La contrazione degli investimenti tra il 2008 e il 2014 si è riflessa nella diminuzione della capacità produttiva. “Nel 2014” - si legge nel Rapporto Svimez - “nel Sud la perdita di capacità produttiva rispetto ai suoi livelli pre-crisi ha superato i 30 punti percentuali, a fronte di una flessione di circa il 17% nel Centro-Nord”. Questo divario di produttività tra il Nord e il Sud si rispecchia anche nella dinamica delle esportazioni: nel settennio di crisi, il Mezzogiorno ha subito una riduzione di -2,9% a fronte di un andamento positivo (+11,1%) del Centro-Nord, tendenza confermata anche per il 2014 (-4,8% contro +3,0%). Ciò, dunque, mette a nudo le difficoltà delle imprese meridionali nel competere sui mercati internazionali, con il rischio di una “desertificazione industriale”.

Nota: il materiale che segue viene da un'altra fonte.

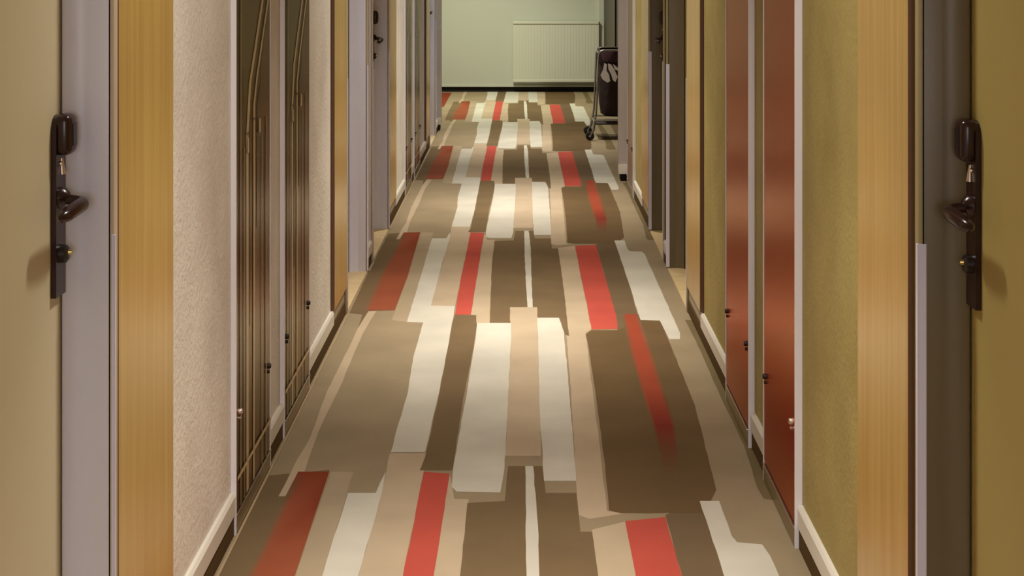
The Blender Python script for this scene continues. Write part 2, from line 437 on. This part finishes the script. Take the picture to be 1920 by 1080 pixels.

Puntuali i riflessi sul mercato del lavoro. Tra il 2008 e il 2014 l’occupazione al Sud registra una caduta di -9%, oltre sei volte superiore a quella del Centro-Nord (-1,4%). Delle 811mila persone che hanno perso il lavoro nel periodo della crisi, 576mila sono al Sud. Proprio qui, nel 2014, l’occupazione ha toccato il valore più basso  - circa 5,8 milioni di occupati - dal 1977, anno da cui sono disponibili le serie storiche ricostruite dall’Istat. Maggiormente penalizzati i giovani: tra il 2008-2014 il Meridione ha perso 622 mila posti di lavoro tra gli under 34 (-31,9% a fronte di -26% del Centro-Nord) e ne ha guadagnati 239mila  tra gli over 55. Per gli under 24 nel 2014 il tasso di disoccupazione ha raggiunto il 56%, contro il 35,5% del resto del Paese. Anche i Neet italiani, che secondo l’Istat nel 2014 sono aumentati del 25% rispetto al 2008, sono maggiormente concentrati al Sud: dei 3 milioni 512 mila stimati, 2 milioni sono meridionali e quasi 2 milioni sono donne. E proprio per le giovani lavoratrici i dati sono sconfortanti: al Sud lavora solo una donna su cinque. Nel 2014, a fronte di un tasso di occupazione femminile nazionale del 52,9% in età 35-64 anni, il Mezzogiorno è fermo al 35,6%.